Are Silos where UX goes to die?

Prototyping is a simple (not easy) catalyst for transformative change in UX

This A.I. generated image from replicate.com features two spooky looking grim reapers in a large field in front of a barn
Deathly silos courtesy of the A.I. at replicate

I recently stumbled across a 2008 article from David Verba, “Sketching in code: the magic of prototyping.” In this article he shares the benefits that prototyping brought to his projects. “With prototypes” he wrote, “the focus is always on the application and making it better, and it’s much easier to stay focused on value to the end user.

David was far ahead of his time.

He pointed me to a 2021 article by Jesse James Garrett, “UX design is more successful than ever, but its leaders are losing hope.” Jesse asks how we got to a point where “product design practices have become increasingly less insight-driven.” UX practices, he explains, “didn’t fit a development process that… has no space for foundational work that can’t be predictably packaged up into two-week units.”

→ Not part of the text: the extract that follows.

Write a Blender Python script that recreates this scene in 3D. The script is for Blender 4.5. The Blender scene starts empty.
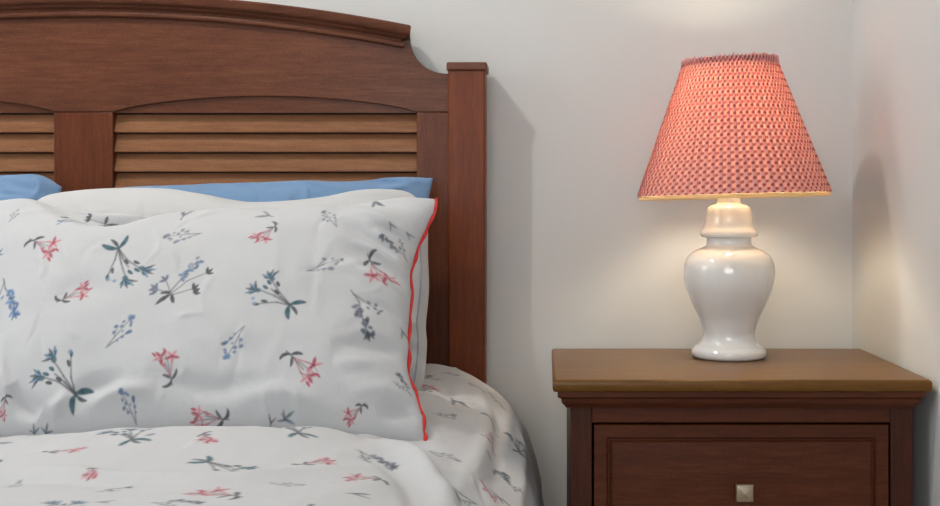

I have been thinking about these two articles. The problems they describe are remarkably unchanged: Product and engineering silos; communication between them hampered by different languages and pacing; and business demands that leave out discovery. On the subject of that last problem, Suzanne Labarre recently wrote “Why corporate America broke up with design.” She points out that the same business requirements and processes that leave discovery out often produce value. At least, often enough to make a business case.

We have been artificially fragmenting processes like discovery and research into their own (conveniently expendable) silos for a long time.

It is a low tide moment for UX. Of course the tide always returns and companies will again “discover” how important research and design are. But will our boats be ready to rise? Or will we repeat the same mistakes?

We have been artificially fragmenting processes like discovery and research into their own (conveniently expendable) silos for a long time. These are known issues. Tanya Snook famously wrote about UX theater in 2018, pointing out processes where “[m]ore effort is spent on briefings that tell a user-centered story than on researching user needs and producing user-centered results.” A McKinsey report on the business value of design found four areas of critical value, three of them related to breaking down silos and focusing on the user: cross-functional teams working together on user-centric solutions, continuous testing with end-users, and focusing on a holistic user experience across products and spaces. But despite these neon signposts, our processes remain stubbornly fragmented.

Just as the problems are not new, we keep stumbling on to the same solutions too:

  • As mentioned, David Verba wrote in 2008 about how prototypes increase collaboration, manage costs, and improve user experience. He was ahead of his time then, and unfortunately still is at the close of 2022.
  • Even earlier, in 2007, Desiree Sy wrote the paper “Adapting Usability Investigations for Agile User Centered Design.” Her paper birthed dual-track agile, a process which better aligns product and engineering in an interative build.
  • Nelson Taruc recently pointed me in the direction of 2019’s Shape Up by Ryan Singer. Ryan uses sketching and other lean processes to systematically break down silos all the way up to engineering handoff. (He is a fan of prototyping too.)
  • In his “Insanely Inevitable” talk from 2019, Adam Brock covers the long, slow road to breaking product and engineering out of their silos and working more collaboratively. “Our traditional design tools and workflows have run out of track,” he pointed out back then. Though it seems we’re still not quite ready to move on.
  • Aarron Walter, author of Designing for Emotion, in a recent interview encouraged designers and developers to use UX as the glue between disciplines. “The most dysfunctional relationship between designers and developers” he says, “happens when there is a distinct division of labor.
  • Following my own design path I arrived at this party too. With No Handoff, I use prototypes to center the user experience and help product and engineering speak a shared language.

The tech has changed since David wrote his article, but the essential need to collaborate has not. We’re all looking for the same thing: to work and learn as a team, and build meaningful applications for real people. Functional prototyping offers a simple (not easy) catalyst for changing the way we work:

  • Prototypes focus everyone on the user’s experience from an early stage.
  • It allows interdisciplinary teams to produce a shared deliverable on a regular basis.
  • And all in the true universal language of the web: an application.

UX is experiencing a low tide moment, leaving a lot of folks stranded: huge layoffs, while others are still struggling to get their foot in the door. Many are just feeling fed up with a lack of meaning in UX work. What we do as an industry when the tide returns is up to us. We’ve been here before; are we ready to leave our silos behind this time? I think prototyping will be an important part of a new path for UX.